Painting Simple & Loose Watercolour Flowers

Simple floral illustrations are usually hand painted with a minimalistic, brushstroke-forward floral aesthetic appearance. Elements are made up of full flowers, designs depicting stems and basic leaf structures, petal designs, and additional watercolour splatter designs that, while floral in its hinting of petal structures, can be used to create any splash of colour that you desire.

With each individual element being usable as a separate entity, or in conjunction with any other element, floral illustrations like this, with their light green stems and blushing red flowerheads, can be used to great effect on nature journals and other art projects.

Line drawings leaf stem

Beginning with the stem designs, there are a few unique choices at play.

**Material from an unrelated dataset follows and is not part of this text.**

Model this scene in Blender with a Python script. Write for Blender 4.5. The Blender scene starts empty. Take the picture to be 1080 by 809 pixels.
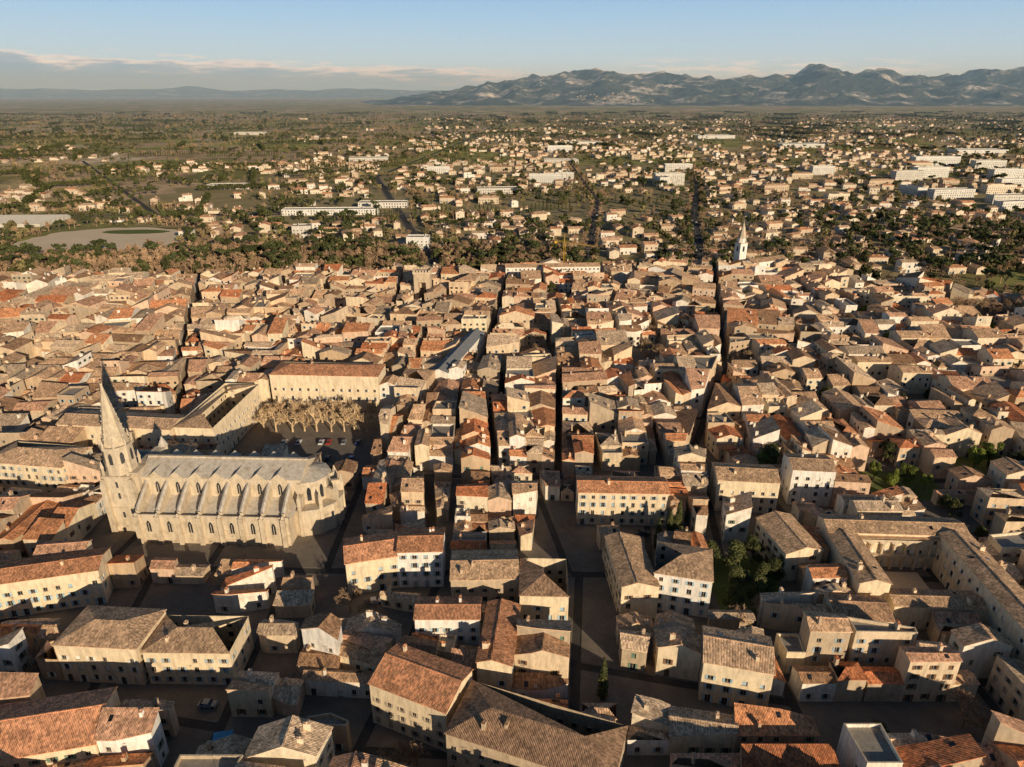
import bpy, math, random, time
from mathutils import Vector, noise, Matrix
T0=time.time()
rng=random.Random(7)
scene=bpy.context.scene
COL=scene.collection
# ------------------------------------------------------------------ materials
def newmat(name):
    m=bpy.data.materials.new(name); m.use_nodes=True
    nt=m.node_tree; nt.nodes.clear()
    o=nt.nodes.new('ShaderNodeOutputMaterial'); b=nt.nodes.new('ShaderNodeBsdfPrincipled')
    nt.links.new(b.outputs[0],o.inputs[0]); b.inputs['Roughness'].default_value=.85
    b.inputs['Specular IOR Level'].default_value=.2
    return m,nt,b
class N:
    def __init__(s,nt): s.nt=nt
    def n(s,t,**k):
        x=s.nt.nodes.new(t)
        for a,b in k.items(): setattr(x,a,b)
        return x
    def l(s,a,b): s.nt.links.new(a,b)
    def math(s,op,a,b=None,c=None):
        x=s.n('ShaderNodeMath',operation=op)
        for i,v in enumerate((a,b,c)):
            if v is None: continue
            if isinstance(v,(int,float)): x.inputs[i].default_value=v
            else: s.l(v,x.inputs[i])
        return x.outputs[0]
    def noise(s,vec,scale,detail=4,rough=.55):
        x=s.n('ShaderNodeTexNoise'); x.inputs['Scale'].default_value=scale
        x.inputs['Detail'].default_value=detail; x.inputs['Roughness'].default_value=rough
        s.l(vec,x.inputs['Vector']); return x.outputs['Fac']
    def ramp(s,fac,stops,interp='LINEAR'):
        x=s.n('ShaderNodeValToRGB'); r=x.color_ramp; r.interpolation=interp
        while len(r.elements)<len(stops): r.elements.new(.5)
        for e,(p,c) in zip(r.elements,stops):
            e.position=p; e.color=(c[0],c[1],c[2],1) if not isinstance(c,(int,float)) else (c,c,c,1)
        s.l(fac,x.inputs[0]); return x.outputs[0]
    def mix(s,fac,a,b,mode='MIX'):
        x=s.n('ShaderNodeMix',data_type='RGBA',blend_type=mode)
        if isinstance(fac,(int,float)): x.inputs[0].default_value=fac
        else: s.l(fac,x.inputs[0])
        for i,v in ((6,a),(7,b)):
            if isinstance(v,tuple): x.inputs[i].default_value=(v[0],v[1],v[2],1)
            else: s.l(v,x.inputs[i])
        return x.outputs[2]
    def pos(s): return s.n('ShaderNodeNewGeometry').outputs['Position']
    def rand(s,mul,off):
        r=s.n('ShaderNodeObjectInfo').outputs['Random']
        return s.math('FRACT',s.math('MULTIPLY_ADD',r,mul,off))
def roofmat(name,stops,tile=.34):
    m,nt,b=newmat(name); g=N(nt)
    pos=g.pos()
    base=g.ramp(g.rand(7.31,.13),stops,'CONSTANT' if len(stops)>3 else 'LINEAR')
    base=g.mix(1.0,base,g.ramp(g.rand(23.7,.41),[(0,.78),(1,1.2)]),'MULTIPLY')
    uv=g.n('ShaderNodeUVMap').outputs[0]
    sx=g.n('ShaderNodeSeparateXYZ'); g.l(uv,sx.inputs[0])
    u=g.math('DIVIDE',sx.outputs[0],tile); v=g.math('DIVIDE',sx.outputs[1],.55)
    cb=g.n('ShaderNodeCombineXYZ'); g.l(g.math('FLOOR',u),cb.inputs[0]); g.l(g.math('FLOOR',v),cb.inputs[1])
    wn=g.n('ShaderNodeTexWhiteNoise',noise_dimensions='3D'); g.l(cb.outputs[0],wn.inputs[0])
    tv=g.ramp(wn.outputs['Value'],[(0,.56),(.5,1.0),(1,1.48)])
    c=g.mix(1.0,base,tv,'MULTIPLY')
    c=g.mix(1.0,c,g.ramp(g.noise(pos,.35,3,.65),[(.3,.66),(.5,1.05),(.7,1.35)]),'MULTIPLY')
    c=g.mix(g.ramp(g.noise(pos,.9,4,.7),[(.52,0),(.72,.65)]),c,(.25,.165,.10))
    c=g.mix(g.ramp(g.noise(pos,2.6,2,.7),[(.57,0),(.79,.5)]),c,(.68,.49,.31))
    st=g.math('SINE',g.math('MULTIPLY',u,6.2832))
    c=g.mix(g.math('MULTIPLY_ADD',st,-.2,.2),c,(.08,.047,.03))
    g.l(c,b.inputs['Base Color'])
    bp=g.n('ShaderNodeBump'); bp.inputs['Strength'].default_value=.6; bp.inputs['Distance'].default_value=.07
    g.l(g.math('ADD',st,g.math('MULTIPLY',wn.outputs['Value'],.6)),bp.inputs['Height']); g.l(bp.outputs[0],b.inputs['Normal'])
    b.inputs['Roughness'].default_value=.92
    return m
R_TAN=(.72,.45,.265);R_BRN=(.44,.25,.14);R_GRY=(.54,.40,.275);R_ORG=(.80,.34,.155);R_PNK=(.74,.41,.25);R_LT=(.82,.59,.39);R_RED=(.72,.25,.105)
ROOF_MIX=roofmat('roof_tiles_mixed',[(0,R_TAN),(.17,R_BRN),(.28,R_LT),(.43,R_GRY),(.52,R_PNK),(.68,R_TAN),(.79,R_ORG),(.91,R_RED)])
ROOF_ORG=roofmat('roof_tiles_orange',[(0,(.80,.36,.175)),(1,(.74,.345,.185))])
ROOF_BRN=roofmat('roof_tiles_brown',[(0,(.52,.31,.185)),(1,(.44,.27,.165))])
ROOF_TAN=roofmat('roof_tiles_tan',[(0,(.74,.475,.28)),(1,(.66,.43,.265))])
ROOF_SUB=roofmat('roof_tiles_suburb',[(0,(.68,.38,.22)),(.25,(.74,.47,.29)),(.45,(.50,.31,.185)),(.65,(.70,.33,.175)),(.85,(.60,.42,.27))])
def plaster(name,stops,interp='CONSTANT',stain=.5):
    m,nt,b=newmat(name); g=N(nt); pos=g.pos()
    base=g.ramp(g.rand(13.7,.37),stops,interp)
    mp=g.n('ShaderNodeMapping'); g.l(pos,mp.inputs[0]); mp.inputs['Scale'].default_value=(1,1,.25)
    c=g.mix(1.0,base,g.ramp(g.noise(mp.outputs[0],.9,4,.65),[(.3,.70),(.55,1.0),(.75,1.12)]),'MULTIPLY')
    c=g.mix(g.ramp(g.noise(pos,.35,3,.7),[(.5,0),(.75,stain)]),c,(.34,.26,.175))
    c=g.mix(1.0,c,g.ramp(g.noise(pos,5,2,.7),[(.3,.84),(.7,1.1)]),'MULTIPLY')
    g.l(c,b.inputs['Base Color'])
    return m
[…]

Some of the minimalist stem designs has darker, more heavy-handed line style, and some of the other are a lighter hand, painted with almost a pencil lineart quality, hinting at the base sketch layer that the watercolour was layered over carefully. With these elements, you can alternate using both to create the feeling of swaying grass, or add them as the framing of detailed, elaborate calligraphy to accentuate more heavily detailed linework without overshadowing it.

Line drawings watercolor


Moving on to complete flower elements, each one can be hand-painted in loose splashes in any colours of your choice. I have used shades of orange and red. The splatter is added to create brusque, quick-handed details sketched overtop to suggest the inner components of a flower without detracting from the minimalist design.

watercolor flower illustrations

At increasing levels of detail, we have one flower with a looping, three-petalled outline and a smattering of splatter. Alongside, we have a simplistic flower bud bowing its head off to the side like a dancer. Followed by an additional flower with a more complex lineart being exhibited, with far more petals and even the beginning of the finer, delicate structures at the centre of the flower structure.

Watercolour Floral Clipart

This second flower is similarly painted in reds and oranges, but uses a looser, more jazzy style of watercolour, with the lines not being followed nearly as closely, and employs greater use of white space and the cream of the paper beneath, with the splatter effect used only minimally, at the centre of the flower, nearly unseen without looking for it.

Watercolour Floral illustration

Lastly, the third flower is the most detailed, and also the most bold, with large, brash flower petals reaching out in wine-coloured reds and tangerines. The details added are so fine that you can even see the little tendrils of the pistil at the centre of the flower, and the splatter is in full effect, smearing colour out and onto the page beyond it.

With each level of added detail and colour, each flower can be used to create different effects in the designs that they are added to. Easily incorporated into the background of other pieces without overwhelming the eye of the viewer, and also without the risk of disappearing into the background.

The next flower, having more complex detail, stands better towards the centre of the piece. Better to be used in papercraft and alongside word art, since it will function better in the foreground of the design, rather than faded in the background, where its details might appear more busy.

Lastly, the third flower, being so colourful and bold, should be used sparingly, and to accentuate subtle and delicate designs. For example, you can use it alongside light-coloured text on your journal to add a splash of colour, and call attention to finer details by virtue of the attention it commands.

Watercolor splatter

A watercolour splatter like this can be used separately of the flowers, and an additional one that is simply the fallen petals. The fallen petals, naturally, can be layered with the other flower designs to suggest a cohesive design structure.

The petals can also be used in and of themselves to add splashes of colour to subtle designs, such as incorporating them into a banner to use on your journal. The splatter, similarly, can be used either as its own design element, or as an additional splash of colour to other designs, both digital or analog, or used on its own right as a brush, or an element in an abstract artwork. Using both light greens and reds, it implies a brushstroke splattering paint across the page, or even as an abstract flowerhead of its own right, depending on what tone you choose to strike with it and to what end.

botanical illustration


Watercolour illustrations like this bear a floral, yet simplistic design. Each element, used together with other elements in the set, with elements of another design, or even uniquely on its own, can be used to create minimalist, yet expressive art, since each was painted by hand with an eye for brash and impressionist expression.

When used in nature journals, they can act either to add minimalist colour, or to accentuate and draw attention to other design elements you may add around them. Used as part of an art piece, they can be added to suggest linework, imply flowers that are painted individually, yet without being overly detailed, and can be used to compliment a jazzy, freehand style of artwork and design, to any end you see fit. Each design will be unique in its character and its style, having been painted by hand individually.